El núcleo del grupo está formado por los que cursaron Preu en 1969. Pero con el tiempo se han ido sumando otros cursos. La estrella siempre es Miguel Sánchez, un formidable atleta ya entonces y que fue el ayudante de Vicente Miera de la selección española de fútbol en Barcelona 92: medalla de oro olímpica. Sigue recibiendo felicitaciones de sus compañeros.

Acabadas las horas lectivas de la mañana, con el colegio semi vacío, la cita se fijó a las dos y cuarto de la tarde. Las comidas mensuales se convocan siempre, con apenas el apoyo de algunos SMS, correos y Whatsapp. Sin más. El pasado miércoles fue igual, con el cambio de coordenadas solamente. Y llegaron sesenta nostálgicos, guiados por el GPS del corazón y los recuerdos.

Concentración en el patio, contiguo literalmente al monte Naranco que estallaba de verde, donde aún jugaban al voleibol algunos niños y niñas -en la época de los veteranos el colegio no era mixto así que no asistieron al almuerzo unas veteranas imposibles- y alguno se acercó a la cancha cubierta, la primera de Asturias, allá por los primeros años sesenta del siglo pasado ¡y en un colegio privado!, para tentar y tantear canastas sin defensa con un pésimo resultado. Los años no perdonan.

Y recorrido de reconocimiento por el primer piso del edificio, donde estaban y están las aulas -así que gran escenario de miles de horas de estudio y travesuras- con una doble constatación, según comentaban unos y otros. Por un lado la sensación muy agradable de estar en casa, entre unas paredes donde se vivieron años tan intensos como importantes en la vida de cada cual. Por el otro, la comprobación, con la consiguiente extrañeza, de que todo sigue igual. El mismo suelo, formado por pequeños hexágonos en las aulas, las mismas ventanas, idénticas losas en la larguísimo pasillo -donde más de uno, como confesaba, pasó horas y horas de pie castigado- las puertas de siempre, incluso las manillas y en general la fábrica del edificio y buena parte del mobiliario. La explicación es sencilla y edificante. El grueso del colegio se construyó en los primeros años sesenta, precisamente cuando los reunidos cursaban el inicio del bachillerato, por impulso del rector, del padre Marciano. Un crédito de una caja de ahorros aragonesa fue la palanca. Y se levantó tan bien, con tanta seriedad y calidad, que más de cincuenta años después está nuevo. Pasarán otros cincuenta años y seguro que se podrá decir lo mismo.

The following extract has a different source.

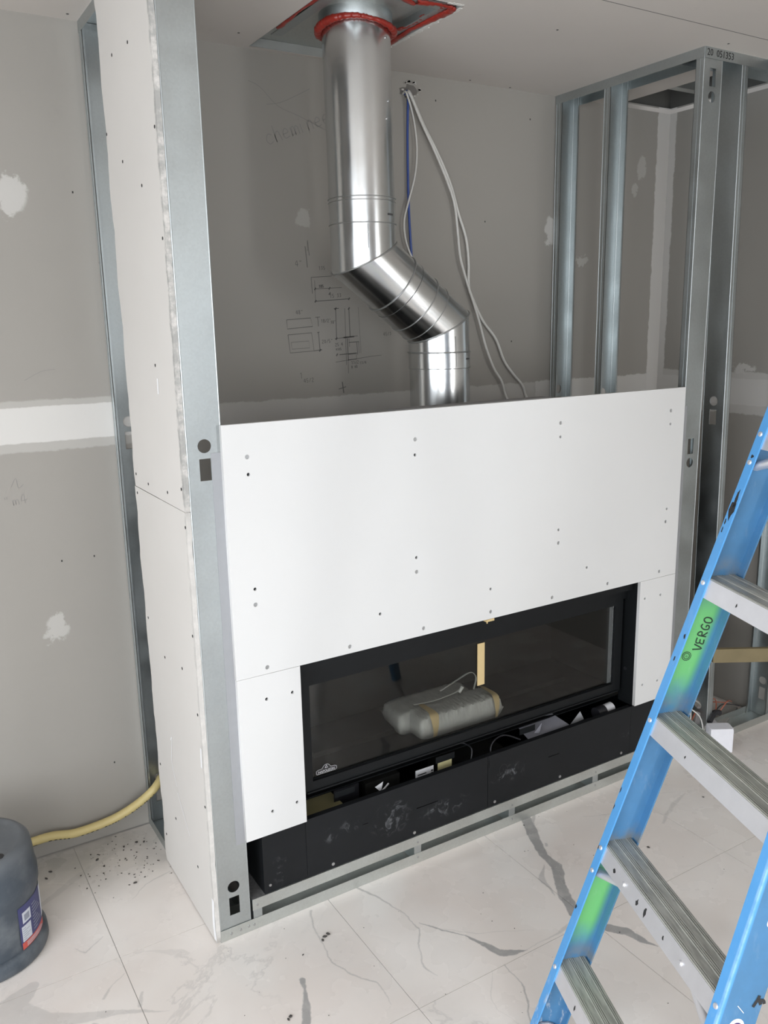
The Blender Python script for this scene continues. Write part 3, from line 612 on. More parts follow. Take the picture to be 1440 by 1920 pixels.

Juan Tresguerres, arquitecto, comentaba esa circunstancia, "las cosas bien hechas son al final más baratas porque duran en perfecto estado muchísimo tiempo". Tresguerres tiene quizá el mejor expediente de la larguísima existencia del Loyola. Una suma de matrículas impresionante. No hay comida en la que algún compañero no se lo recuerde entre admirativo y guasón.

Foto en la capilla -en realidad una iglesia enorme- y a comer sin discursos ni ceremonias. Aquí y allá viejos compañeros como Julio César Ferrero Copo, Nilo Bobillo, Javier Fanjul o Luis Rubín; más allá, Jorge Martínez, Valentín Vallina, José Manuel Fernández y Félix Sánchez de Posada; en otra zona de la larga mesa Pedro Vital Aza, Gregorio Abril, Simón Albuerne, Alberto Hevia Claverol, Claudio Galán, Herminio Cárcaba, Manolo Arbesú, Luis Valdés... las croquetas, riquísimas.